RUU ini juga menetapkan bahwa sistem blockchain yang sudah matang adalah sistem yang tidak berada di bawah kendali bersama satu orang atau entitas.
Menurut Slaughter, Komisi Sekuritas dan Bursa AS (SEC) akan tetap menjadi otoritas utama dalam mengatur aktivitas jaringan kripto hingga jaringan tersebut cukup terdesentralisasi.
Draft ini juga memperjelas bahwa protokol perdagangan keuangan terdesentralisasi (DeFi) adalah protokol yang memungkinkan pengguna melakukan transaksi secara mandiri, dan karena itu tidak wajib mendaftar sebagai broker atau dealer.
Aset digital dalam draft ini disebut sebagai "investment contract assets" untuk membedakan perlakuan hukumnya dari saham dan aset tradisional lainnya menurut uji Howey Test.
Berdasarkan analisis Slaughter, hukum sekuritas hanya akan berlaku jika penjualan sekunder token juga mencakup transfer kepemilikan atau keuntungan dari bisnis dasarnya.
RUU ini juga memberikan jalur bagi perusahaan kripto untuk menghimpun dana di bawah pengawasan SEC, sembari menyediakan proses yang jelas untuk mendaftarkan token mereka ke Commodity Futures Trading Commission (CFTC).
Apabila suatu aset digital terdaftar tidak lagi mematuhi aturan, maka CFTC dan SEC harus menyusun pedoman bersama terkait penghapusan aset tersebut dari daftar (delisting).
Kesempatan Nyata Bagi Regulasi Kripto yang Jelas dan Mendorong Inovasi
Anggota komite menyatakan bahwa kripto adalah “peluang nyata” untuk mendorong inovasi di Amerika Serikat, terutama dalam modernisasi infrastruktur keuangan dan memperkuat dominasi dolar AS.
Mereka juga mengkritik pemerintahan Biden dan kepemimpinan Gary Gensler di SEC, yang dianggap menerapkan pendekatan regulasi melalui penegakan hukum daripada menyusun aturan yang jelas.

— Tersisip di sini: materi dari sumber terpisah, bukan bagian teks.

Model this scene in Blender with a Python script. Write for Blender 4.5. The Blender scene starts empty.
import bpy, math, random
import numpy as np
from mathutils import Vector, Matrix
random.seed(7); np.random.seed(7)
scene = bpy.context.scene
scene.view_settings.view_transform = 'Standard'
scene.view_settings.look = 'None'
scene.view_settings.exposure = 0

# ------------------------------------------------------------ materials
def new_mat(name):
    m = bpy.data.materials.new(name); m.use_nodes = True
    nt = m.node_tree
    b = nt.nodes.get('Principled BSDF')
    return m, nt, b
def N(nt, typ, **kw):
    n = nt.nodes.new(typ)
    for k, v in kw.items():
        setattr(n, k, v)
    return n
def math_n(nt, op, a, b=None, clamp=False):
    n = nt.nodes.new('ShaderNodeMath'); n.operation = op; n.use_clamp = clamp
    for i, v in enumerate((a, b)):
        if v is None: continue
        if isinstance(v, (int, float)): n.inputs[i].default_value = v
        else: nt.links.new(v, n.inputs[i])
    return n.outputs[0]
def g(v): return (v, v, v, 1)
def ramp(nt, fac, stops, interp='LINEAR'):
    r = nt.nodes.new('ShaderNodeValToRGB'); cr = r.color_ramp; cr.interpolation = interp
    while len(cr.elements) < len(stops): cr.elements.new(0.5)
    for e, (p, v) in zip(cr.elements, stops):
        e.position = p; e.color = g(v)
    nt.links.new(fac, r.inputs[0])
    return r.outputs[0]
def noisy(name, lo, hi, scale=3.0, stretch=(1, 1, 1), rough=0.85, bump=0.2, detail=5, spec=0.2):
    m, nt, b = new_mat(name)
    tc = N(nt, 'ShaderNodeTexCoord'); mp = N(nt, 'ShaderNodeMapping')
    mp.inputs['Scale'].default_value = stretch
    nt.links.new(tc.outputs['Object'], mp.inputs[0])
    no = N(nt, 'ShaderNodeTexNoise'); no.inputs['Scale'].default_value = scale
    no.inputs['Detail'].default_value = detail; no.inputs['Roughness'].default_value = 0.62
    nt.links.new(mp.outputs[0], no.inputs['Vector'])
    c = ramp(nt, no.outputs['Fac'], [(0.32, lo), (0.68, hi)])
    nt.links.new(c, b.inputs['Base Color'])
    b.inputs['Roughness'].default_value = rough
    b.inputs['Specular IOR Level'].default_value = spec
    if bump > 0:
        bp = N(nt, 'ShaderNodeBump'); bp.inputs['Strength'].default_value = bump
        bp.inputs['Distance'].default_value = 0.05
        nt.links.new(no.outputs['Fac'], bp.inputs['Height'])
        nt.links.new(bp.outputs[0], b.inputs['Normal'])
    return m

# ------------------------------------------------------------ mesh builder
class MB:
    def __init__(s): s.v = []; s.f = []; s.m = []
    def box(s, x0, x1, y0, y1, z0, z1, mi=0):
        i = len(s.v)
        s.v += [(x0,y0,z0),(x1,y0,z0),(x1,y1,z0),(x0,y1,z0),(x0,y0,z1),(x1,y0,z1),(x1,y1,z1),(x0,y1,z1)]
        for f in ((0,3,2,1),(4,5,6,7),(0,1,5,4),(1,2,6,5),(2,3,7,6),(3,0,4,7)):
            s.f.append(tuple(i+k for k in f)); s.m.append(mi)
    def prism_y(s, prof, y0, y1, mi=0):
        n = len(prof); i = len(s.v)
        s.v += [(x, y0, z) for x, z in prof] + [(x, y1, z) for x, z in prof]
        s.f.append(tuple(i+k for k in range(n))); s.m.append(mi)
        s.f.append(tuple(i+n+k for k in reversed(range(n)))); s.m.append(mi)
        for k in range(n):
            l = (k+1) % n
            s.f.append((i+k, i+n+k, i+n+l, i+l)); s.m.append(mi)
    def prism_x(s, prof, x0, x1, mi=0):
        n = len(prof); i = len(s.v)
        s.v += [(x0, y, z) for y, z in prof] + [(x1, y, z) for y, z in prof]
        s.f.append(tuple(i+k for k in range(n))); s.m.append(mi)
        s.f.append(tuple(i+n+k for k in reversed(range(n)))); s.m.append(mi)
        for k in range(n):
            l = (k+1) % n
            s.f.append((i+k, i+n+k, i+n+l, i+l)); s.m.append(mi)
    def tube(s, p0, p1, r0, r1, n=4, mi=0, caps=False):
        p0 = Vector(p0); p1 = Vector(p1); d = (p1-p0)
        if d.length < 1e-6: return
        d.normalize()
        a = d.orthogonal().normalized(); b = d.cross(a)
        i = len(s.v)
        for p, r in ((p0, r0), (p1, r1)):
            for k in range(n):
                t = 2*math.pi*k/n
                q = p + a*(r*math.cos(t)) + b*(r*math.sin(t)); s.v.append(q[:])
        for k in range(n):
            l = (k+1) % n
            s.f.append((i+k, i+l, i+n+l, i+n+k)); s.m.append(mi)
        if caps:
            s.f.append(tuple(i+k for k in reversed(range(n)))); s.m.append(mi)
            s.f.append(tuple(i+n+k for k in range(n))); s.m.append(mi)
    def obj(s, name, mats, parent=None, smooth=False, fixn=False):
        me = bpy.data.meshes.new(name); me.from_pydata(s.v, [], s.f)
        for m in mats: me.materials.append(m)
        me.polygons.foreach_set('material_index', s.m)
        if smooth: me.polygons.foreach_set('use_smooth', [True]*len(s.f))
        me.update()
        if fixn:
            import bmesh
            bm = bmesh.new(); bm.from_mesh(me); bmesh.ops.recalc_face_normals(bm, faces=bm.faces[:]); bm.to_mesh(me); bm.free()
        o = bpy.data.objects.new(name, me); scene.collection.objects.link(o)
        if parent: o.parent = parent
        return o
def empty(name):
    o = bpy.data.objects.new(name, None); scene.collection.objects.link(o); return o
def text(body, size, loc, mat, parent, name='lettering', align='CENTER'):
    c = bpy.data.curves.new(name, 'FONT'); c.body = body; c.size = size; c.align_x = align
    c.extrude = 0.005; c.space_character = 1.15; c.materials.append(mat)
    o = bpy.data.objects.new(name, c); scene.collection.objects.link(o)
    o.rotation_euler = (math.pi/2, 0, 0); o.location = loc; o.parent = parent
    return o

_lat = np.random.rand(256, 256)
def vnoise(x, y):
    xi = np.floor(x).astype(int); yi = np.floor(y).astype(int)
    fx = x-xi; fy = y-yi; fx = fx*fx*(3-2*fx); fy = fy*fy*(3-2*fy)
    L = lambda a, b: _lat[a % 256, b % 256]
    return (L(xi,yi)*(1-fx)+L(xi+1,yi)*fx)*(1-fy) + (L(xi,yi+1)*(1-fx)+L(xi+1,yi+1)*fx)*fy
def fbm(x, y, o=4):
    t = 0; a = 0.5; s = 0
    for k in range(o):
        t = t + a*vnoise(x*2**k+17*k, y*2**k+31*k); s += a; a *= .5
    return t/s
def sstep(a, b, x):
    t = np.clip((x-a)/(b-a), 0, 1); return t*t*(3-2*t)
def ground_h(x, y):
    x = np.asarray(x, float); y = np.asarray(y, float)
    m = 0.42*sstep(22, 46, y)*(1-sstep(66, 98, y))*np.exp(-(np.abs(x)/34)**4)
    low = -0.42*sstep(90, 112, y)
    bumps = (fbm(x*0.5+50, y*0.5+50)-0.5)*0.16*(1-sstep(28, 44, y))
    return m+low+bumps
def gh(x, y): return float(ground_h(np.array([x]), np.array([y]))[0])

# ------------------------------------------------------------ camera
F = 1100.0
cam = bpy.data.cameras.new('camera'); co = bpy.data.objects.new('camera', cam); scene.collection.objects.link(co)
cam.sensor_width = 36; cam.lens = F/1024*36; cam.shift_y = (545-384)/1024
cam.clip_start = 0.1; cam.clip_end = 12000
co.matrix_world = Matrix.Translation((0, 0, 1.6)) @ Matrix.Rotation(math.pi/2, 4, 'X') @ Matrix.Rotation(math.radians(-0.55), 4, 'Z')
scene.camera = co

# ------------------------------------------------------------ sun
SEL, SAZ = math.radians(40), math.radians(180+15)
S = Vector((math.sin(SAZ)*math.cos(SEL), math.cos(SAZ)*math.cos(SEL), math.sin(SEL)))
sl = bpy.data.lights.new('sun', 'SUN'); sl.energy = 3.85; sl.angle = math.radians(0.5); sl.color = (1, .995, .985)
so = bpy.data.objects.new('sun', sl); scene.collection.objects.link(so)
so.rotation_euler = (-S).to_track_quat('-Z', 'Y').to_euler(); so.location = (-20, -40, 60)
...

Akibat ketidakjelasan ini, banyak perusahaan kripto terjebak dalam ketidakpastian hukum, dan sebagian memilih pindah ke negara lain yang menawarkan regulasi lebih jelas.

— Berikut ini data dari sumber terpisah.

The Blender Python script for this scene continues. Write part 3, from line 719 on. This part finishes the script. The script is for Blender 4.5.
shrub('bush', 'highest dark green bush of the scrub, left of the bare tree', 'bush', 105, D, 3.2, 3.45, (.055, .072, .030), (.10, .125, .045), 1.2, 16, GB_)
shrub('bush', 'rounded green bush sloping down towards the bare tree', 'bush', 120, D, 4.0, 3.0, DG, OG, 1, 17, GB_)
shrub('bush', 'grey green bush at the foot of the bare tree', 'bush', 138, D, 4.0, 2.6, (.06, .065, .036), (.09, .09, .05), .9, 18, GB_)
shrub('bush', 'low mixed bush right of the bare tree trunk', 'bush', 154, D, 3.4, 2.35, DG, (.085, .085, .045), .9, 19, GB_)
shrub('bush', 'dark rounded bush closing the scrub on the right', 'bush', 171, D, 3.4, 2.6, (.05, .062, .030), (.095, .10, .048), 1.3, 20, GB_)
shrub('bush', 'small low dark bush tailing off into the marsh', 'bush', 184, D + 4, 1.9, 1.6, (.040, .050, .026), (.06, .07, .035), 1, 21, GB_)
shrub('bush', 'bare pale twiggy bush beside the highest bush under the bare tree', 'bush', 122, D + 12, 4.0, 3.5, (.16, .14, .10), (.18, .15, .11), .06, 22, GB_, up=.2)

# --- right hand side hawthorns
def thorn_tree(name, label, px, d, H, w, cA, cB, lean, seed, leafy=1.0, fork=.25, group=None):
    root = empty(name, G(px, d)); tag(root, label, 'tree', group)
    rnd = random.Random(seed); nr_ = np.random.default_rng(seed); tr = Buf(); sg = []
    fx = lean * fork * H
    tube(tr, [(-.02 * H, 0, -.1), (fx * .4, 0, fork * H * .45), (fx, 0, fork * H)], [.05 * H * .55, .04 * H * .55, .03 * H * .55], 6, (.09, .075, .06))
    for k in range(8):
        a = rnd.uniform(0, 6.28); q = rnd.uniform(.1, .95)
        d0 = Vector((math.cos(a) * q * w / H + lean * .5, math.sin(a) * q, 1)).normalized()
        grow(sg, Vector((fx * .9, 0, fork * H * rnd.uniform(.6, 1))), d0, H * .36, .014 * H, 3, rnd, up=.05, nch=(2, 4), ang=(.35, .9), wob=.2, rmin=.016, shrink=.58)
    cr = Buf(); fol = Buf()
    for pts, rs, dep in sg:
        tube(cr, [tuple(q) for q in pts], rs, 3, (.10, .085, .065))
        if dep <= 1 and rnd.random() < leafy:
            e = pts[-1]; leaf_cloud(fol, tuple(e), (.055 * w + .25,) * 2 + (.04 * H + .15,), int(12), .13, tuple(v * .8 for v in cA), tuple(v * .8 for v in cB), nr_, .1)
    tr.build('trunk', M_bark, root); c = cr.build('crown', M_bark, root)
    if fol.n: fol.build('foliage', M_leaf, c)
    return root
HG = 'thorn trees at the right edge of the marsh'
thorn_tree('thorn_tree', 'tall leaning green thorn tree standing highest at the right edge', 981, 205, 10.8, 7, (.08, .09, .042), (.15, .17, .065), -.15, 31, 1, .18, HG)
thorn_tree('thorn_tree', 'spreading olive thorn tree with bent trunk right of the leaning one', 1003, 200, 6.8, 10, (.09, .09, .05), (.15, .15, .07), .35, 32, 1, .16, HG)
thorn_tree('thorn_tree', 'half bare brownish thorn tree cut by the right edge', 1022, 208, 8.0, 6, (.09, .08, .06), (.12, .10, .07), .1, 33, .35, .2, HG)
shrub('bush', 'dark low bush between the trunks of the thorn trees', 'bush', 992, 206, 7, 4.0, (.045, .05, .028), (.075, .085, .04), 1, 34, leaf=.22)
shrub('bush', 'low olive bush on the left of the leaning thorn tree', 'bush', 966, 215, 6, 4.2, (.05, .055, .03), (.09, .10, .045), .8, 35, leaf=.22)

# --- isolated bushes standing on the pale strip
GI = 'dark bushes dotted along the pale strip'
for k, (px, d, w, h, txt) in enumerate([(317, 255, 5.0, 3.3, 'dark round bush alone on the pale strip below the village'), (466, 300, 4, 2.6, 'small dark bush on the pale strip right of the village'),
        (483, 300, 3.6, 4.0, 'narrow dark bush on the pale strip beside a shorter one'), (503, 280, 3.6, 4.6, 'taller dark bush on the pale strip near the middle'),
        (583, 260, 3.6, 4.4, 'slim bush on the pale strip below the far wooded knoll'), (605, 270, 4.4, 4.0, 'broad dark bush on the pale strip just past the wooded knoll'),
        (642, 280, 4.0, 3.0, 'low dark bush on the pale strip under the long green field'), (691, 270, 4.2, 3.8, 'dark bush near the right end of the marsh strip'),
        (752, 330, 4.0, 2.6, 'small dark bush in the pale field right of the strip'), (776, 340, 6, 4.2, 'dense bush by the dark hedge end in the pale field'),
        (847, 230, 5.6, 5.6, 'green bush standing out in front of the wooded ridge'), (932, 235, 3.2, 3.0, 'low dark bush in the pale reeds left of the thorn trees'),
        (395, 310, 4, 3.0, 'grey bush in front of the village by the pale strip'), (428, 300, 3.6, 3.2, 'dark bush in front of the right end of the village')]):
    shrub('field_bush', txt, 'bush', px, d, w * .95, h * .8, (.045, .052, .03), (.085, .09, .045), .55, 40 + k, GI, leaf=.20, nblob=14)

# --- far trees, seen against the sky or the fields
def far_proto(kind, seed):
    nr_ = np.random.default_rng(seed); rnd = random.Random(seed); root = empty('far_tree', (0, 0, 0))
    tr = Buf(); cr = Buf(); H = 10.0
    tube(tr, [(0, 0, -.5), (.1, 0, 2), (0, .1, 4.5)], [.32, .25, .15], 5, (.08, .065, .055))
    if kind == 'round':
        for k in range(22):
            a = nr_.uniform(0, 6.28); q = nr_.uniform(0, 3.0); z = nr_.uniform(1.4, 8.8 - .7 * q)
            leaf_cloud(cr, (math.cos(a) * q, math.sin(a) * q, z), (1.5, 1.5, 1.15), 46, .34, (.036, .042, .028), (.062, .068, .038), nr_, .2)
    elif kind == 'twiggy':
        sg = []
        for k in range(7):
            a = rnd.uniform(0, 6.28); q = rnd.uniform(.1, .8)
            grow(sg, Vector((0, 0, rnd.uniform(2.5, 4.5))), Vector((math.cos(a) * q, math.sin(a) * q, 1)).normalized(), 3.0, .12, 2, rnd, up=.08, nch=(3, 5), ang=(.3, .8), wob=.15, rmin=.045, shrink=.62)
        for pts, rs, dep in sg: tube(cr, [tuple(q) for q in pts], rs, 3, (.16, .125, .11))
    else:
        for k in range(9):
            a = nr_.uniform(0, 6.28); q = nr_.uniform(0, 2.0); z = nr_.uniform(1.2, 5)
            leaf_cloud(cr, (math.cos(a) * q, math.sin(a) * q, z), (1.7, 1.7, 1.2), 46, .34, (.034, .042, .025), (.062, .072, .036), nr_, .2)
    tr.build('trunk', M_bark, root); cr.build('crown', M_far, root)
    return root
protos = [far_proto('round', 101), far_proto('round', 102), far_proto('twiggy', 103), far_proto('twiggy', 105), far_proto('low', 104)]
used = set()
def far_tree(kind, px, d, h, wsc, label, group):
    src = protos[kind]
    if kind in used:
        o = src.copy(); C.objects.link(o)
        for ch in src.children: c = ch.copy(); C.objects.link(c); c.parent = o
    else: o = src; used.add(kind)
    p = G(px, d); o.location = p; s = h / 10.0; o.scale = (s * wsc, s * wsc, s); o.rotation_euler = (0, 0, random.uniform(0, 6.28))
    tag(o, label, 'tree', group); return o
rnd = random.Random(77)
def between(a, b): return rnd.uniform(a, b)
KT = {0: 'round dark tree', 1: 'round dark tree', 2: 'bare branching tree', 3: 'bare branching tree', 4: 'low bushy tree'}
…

“Amerika harus menjadi pusat kekuatan investasi dan inovasi aset digital. Untuk itu, kita membutuhkan rezim regulasi yang masuk akal,” kata Dusty Johnson, Ketua Subkomite Pasar Komoditas, Aset Digital, dan Pembangunan Pedesaan.
Slaughter menambahkan:
“RUU ini bisa menjadi solusi regulasi menyeluruh yang selama ini banyak pihak minta.”
Partai Republik Hadapi Hambatan untuk Draft RUU Ini
Namun, draft ini tak luput dari tantangan. Menurut sumber dari staf Demokrat, Maxine Waters, anggota senior Komite Jasa Keuangan DPR, berencana memblokir acara diskusi yang dipimpin Partai Republik pada 6 Mei, yang akan membahas draft RUU tersebut.
Acara berjudul “American Innovation and the Future of Digital Assets” ini sedianya akan mengulas isi RUU bersama Glenn Thompson, French Hill, dan anggota komite lainnya.
Namun menurut staf Demokrat tersebut, peraturan saat ini mengharuskan semua anggota komite menyetujui diadakannya dengar pendapat, sehingga RUU bisa tertunda pembahasannya lebih lanjut.